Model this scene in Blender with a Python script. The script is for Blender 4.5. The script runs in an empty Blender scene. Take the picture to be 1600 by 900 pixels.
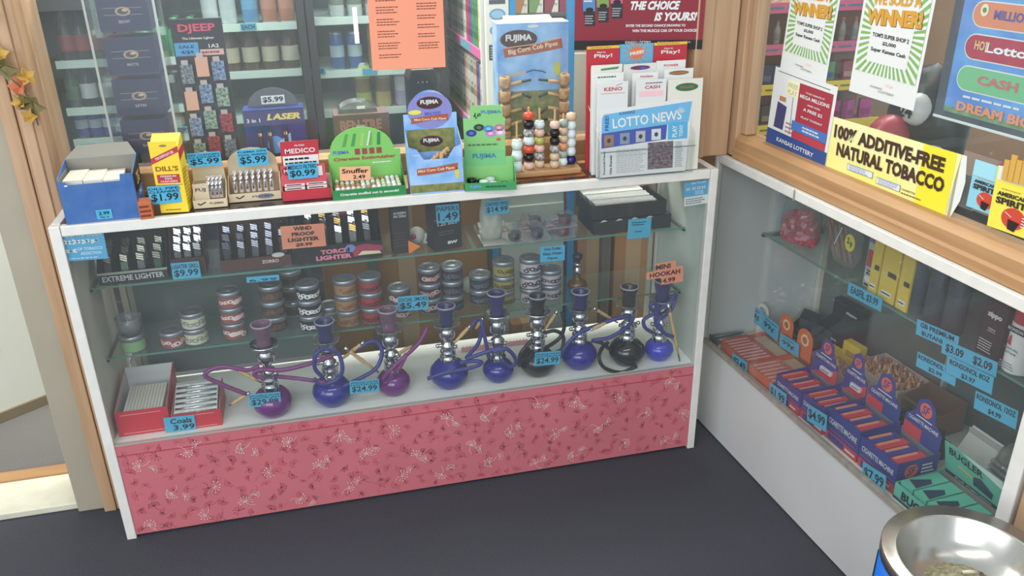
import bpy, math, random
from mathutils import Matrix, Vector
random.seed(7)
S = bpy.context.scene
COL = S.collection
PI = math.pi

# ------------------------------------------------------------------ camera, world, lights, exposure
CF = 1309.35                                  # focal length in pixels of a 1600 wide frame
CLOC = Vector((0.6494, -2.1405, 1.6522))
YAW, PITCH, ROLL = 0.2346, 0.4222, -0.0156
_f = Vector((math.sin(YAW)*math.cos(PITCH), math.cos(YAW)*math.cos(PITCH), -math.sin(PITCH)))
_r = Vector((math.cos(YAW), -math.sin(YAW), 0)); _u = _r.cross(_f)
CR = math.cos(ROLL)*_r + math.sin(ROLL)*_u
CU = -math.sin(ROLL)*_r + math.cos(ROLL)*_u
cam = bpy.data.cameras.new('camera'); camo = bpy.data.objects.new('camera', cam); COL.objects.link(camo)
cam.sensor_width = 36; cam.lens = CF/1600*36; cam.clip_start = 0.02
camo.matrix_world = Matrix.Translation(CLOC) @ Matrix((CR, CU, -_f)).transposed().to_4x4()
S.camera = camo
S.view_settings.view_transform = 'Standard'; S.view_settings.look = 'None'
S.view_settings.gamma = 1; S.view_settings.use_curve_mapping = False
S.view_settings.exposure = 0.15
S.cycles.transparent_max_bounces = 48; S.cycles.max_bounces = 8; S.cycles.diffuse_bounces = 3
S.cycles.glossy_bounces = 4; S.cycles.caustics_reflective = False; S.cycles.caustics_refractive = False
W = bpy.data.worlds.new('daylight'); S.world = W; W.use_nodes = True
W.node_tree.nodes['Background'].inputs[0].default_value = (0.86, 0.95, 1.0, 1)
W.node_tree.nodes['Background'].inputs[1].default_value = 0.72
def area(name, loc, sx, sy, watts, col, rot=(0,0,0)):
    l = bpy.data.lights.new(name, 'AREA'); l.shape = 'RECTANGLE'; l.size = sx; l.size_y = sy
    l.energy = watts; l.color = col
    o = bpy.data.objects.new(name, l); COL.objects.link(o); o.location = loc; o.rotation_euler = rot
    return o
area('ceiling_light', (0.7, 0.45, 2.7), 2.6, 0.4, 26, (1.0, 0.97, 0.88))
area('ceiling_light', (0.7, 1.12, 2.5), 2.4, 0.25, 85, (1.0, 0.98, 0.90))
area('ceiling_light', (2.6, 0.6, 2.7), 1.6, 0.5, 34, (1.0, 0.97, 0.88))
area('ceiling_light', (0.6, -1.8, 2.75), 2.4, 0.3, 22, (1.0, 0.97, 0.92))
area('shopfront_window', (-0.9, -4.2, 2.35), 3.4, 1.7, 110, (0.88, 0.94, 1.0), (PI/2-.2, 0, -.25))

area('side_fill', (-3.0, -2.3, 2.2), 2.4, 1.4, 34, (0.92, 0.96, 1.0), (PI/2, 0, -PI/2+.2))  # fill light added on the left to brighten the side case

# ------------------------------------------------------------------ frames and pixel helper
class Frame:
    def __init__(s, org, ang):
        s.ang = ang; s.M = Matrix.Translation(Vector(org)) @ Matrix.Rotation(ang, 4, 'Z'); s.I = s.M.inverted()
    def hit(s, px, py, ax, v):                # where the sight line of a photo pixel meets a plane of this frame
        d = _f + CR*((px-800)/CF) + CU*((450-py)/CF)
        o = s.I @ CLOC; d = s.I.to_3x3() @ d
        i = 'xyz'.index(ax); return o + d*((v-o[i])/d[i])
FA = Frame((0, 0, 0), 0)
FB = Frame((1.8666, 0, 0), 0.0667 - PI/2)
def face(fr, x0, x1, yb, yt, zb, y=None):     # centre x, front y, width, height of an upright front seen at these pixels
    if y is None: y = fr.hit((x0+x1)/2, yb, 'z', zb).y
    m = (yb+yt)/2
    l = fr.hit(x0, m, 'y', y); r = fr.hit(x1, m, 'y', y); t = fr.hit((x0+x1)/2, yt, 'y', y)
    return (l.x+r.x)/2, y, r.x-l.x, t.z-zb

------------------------

Written problem | Go from the first line of the listing to the line holding "PI = math.pi" and, please, transcribe those lines exactly, both included, with no pictures.

Task answer |
Model this scene in Blender with a Python script. The script is for Blender 4.5. The script runs in an empty Blender scene. Take the picture to be 1600 by 900 pixels.
import bpy, math, random
from mathutils import Matrix, Vector
random.seed(7)
S = bpy.context.scene
COL = S.collection
PI = math.pi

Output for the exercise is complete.